» Exercise details
Repeat exactly the lines from the start through the line with "COL = scn.collection", both ends included.

» Data provided
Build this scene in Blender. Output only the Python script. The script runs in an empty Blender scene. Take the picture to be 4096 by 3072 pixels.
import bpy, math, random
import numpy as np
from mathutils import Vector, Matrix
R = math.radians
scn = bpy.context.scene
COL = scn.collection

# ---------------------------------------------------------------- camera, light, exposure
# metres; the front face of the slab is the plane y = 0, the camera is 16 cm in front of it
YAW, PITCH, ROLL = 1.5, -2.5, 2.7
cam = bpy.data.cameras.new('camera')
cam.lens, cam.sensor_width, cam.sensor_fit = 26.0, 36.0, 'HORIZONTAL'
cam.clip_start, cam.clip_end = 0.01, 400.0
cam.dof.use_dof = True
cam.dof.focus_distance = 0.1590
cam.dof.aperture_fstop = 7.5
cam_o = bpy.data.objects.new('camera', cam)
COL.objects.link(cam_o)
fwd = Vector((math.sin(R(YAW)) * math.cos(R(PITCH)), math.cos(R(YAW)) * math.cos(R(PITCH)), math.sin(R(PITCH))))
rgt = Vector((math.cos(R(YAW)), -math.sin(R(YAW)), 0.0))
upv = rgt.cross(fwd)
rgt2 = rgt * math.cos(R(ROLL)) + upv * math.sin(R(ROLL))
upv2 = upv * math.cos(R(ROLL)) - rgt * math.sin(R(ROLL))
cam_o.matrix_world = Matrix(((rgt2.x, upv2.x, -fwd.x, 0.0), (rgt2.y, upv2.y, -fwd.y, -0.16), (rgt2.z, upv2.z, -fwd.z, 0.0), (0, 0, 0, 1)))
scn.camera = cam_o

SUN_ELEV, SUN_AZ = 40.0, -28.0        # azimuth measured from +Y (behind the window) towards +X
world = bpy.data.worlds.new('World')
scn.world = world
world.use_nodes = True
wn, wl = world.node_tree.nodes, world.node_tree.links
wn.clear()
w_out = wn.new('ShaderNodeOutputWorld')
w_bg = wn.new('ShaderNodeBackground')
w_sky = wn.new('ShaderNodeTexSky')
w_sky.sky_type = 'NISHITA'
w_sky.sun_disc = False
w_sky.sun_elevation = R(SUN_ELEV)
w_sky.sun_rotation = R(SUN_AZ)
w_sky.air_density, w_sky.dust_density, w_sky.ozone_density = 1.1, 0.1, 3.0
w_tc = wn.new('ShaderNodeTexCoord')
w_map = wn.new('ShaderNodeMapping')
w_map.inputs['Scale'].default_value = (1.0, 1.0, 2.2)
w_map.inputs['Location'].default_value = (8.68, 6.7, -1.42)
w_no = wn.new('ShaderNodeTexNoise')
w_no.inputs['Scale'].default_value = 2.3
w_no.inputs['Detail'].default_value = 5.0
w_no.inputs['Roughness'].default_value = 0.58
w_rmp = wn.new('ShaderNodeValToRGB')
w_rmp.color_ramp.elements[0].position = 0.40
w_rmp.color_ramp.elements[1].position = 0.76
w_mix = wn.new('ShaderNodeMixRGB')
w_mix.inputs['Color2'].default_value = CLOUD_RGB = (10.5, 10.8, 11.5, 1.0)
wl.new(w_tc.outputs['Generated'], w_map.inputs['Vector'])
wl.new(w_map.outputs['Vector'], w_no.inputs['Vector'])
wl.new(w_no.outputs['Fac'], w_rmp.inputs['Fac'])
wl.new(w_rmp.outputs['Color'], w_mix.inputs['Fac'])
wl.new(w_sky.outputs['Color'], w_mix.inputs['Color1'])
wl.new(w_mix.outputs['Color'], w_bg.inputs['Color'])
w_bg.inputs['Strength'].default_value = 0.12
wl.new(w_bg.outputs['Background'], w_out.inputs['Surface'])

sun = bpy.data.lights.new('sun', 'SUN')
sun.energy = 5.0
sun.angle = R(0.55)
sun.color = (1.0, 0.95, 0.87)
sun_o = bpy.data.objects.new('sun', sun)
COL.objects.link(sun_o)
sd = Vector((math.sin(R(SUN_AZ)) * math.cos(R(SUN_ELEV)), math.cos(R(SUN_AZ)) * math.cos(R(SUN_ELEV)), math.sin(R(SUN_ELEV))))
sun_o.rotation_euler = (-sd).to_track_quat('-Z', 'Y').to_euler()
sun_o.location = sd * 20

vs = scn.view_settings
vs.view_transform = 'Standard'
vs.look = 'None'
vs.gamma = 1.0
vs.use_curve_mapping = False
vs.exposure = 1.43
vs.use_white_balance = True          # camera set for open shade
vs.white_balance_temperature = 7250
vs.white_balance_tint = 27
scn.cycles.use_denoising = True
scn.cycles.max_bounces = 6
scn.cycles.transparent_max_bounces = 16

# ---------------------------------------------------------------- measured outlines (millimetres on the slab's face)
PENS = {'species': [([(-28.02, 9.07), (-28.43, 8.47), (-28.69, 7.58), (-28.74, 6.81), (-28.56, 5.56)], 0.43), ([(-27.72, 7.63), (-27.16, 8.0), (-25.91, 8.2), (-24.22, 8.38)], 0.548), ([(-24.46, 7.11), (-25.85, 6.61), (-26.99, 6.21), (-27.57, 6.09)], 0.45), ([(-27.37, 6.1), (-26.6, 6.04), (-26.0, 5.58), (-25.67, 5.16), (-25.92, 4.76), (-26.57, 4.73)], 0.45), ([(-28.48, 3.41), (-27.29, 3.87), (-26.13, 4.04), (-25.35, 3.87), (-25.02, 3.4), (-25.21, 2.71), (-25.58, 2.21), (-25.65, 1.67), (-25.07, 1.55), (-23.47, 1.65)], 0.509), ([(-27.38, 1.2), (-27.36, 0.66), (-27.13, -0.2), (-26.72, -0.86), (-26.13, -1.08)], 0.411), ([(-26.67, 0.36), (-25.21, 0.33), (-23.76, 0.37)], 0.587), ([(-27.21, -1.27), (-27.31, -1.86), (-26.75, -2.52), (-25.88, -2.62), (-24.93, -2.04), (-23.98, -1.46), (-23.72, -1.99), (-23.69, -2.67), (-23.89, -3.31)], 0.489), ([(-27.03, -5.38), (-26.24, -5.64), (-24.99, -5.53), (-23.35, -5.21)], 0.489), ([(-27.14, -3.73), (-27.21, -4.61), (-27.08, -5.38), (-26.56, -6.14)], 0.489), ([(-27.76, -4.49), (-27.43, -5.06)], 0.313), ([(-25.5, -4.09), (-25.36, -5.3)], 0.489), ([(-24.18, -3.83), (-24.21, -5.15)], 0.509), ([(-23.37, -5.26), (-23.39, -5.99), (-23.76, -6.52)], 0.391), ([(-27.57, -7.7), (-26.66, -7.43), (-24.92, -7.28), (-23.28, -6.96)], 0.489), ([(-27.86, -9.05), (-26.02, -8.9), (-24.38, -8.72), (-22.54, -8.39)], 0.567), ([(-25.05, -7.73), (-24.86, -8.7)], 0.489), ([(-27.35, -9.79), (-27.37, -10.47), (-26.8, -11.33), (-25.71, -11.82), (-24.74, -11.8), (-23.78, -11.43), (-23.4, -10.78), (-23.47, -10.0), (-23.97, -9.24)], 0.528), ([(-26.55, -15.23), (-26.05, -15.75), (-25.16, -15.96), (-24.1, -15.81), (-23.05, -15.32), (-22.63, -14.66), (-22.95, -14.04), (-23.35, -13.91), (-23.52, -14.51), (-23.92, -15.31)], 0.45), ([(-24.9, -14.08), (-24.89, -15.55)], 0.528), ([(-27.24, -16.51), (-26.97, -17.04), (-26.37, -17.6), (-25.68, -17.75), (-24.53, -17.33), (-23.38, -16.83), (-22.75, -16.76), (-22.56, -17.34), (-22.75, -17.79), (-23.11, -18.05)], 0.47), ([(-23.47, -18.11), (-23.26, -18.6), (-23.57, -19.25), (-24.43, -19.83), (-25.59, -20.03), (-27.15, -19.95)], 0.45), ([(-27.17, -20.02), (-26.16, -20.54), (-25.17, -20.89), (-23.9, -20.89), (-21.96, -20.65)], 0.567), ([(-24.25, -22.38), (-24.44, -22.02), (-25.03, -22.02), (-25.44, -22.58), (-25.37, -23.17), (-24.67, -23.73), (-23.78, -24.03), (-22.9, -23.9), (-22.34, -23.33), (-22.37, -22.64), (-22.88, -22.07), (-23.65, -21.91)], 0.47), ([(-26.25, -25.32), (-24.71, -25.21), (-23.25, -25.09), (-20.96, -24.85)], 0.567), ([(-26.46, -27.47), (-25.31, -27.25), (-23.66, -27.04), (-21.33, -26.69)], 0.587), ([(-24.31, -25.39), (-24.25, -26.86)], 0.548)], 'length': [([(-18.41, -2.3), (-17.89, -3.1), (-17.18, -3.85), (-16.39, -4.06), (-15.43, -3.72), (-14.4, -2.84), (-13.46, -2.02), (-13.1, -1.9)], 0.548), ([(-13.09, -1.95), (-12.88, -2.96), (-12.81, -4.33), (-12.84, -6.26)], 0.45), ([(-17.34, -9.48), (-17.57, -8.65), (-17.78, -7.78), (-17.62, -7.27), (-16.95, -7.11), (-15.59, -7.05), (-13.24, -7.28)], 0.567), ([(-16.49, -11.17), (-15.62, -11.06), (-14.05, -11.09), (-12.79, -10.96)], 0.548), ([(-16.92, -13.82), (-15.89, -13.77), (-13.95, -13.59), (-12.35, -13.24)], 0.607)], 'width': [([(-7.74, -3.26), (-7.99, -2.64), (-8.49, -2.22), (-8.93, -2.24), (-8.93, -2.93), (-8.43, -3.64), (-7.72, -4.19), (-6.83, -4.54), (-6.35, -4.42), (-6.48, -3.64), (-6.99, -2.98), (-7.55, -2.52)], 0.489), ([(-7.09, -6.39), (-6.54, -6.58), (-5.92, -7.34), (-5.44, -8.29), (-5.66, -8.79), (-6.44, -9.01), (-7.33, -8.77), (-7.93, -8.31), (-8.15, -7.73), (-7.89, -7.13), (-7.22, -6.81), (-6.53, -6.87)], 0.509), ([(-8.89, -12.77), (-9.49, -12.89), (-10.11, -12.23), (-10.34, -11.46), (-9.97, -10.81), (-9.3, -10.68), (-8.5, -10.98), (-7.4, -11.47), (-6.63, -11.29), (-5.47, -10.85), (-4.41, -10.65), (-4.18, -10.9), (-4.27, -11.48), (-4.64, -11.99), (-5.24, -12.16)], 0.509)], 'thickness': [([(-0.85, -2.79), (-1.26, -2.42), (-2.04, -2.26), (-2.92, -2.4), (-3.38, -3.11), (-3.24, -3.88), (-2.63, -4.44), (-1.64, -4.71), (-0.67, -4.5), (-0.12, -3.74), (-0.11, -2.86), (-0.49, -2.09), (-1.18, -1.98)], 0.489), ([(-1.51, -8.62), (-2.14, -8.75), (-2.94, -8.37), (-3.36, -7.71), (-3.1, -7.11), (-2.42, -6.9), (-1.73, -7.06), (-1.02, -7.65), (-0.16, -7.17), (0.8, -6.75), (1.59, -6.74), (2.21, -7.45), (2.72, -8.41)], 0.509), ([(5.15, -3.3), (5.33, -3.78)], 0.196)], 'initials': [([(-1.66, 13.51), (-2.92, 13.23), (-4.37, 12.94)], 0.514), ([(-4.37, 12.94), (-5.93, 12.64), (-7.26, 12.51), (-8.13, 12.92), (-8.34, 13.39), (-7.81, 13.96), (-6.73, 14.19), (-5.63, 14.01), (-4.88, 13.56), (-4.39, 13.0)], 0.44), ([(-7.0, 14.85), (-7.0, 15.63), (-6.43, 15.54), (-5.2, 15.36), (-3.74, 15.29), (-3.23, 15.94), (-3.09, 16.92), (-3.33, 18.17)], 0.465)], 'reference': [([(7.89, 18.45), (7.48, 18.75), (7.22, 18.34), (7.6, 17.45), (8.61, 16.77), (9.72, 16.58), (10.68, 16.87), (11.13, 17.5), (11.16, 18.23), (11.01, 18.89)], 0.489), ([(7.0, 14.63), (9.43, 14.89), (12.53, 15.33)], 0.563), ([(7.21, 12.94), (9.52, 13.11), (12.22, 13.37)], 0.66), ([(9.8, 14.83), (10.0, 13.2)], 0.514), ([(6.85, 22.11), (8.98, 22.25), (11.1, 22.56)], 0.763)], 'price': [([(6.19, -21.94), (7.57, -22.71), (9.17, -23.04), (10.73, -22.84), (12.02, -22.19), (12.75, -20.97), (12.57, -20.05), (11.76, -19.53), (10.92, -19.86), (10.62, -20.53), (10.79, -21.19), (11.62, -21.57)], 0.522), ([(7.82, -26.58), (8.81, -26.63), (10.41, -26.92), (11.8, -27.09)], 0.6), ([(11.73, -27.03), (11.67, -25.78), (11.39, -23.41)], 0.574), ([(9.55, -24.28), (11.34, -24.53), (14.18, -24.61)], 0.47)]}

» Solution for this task
Build this scene in Blender. Output only the Python script. The script runs in an empty Blender scene. Take the picture to be 4096 by 3072 pixels.
import bpy, math, random
import numpy as np
from mathutils import Vector, Matrix
R = math.radians
scn = bpy.context.scene
COL = scn.collection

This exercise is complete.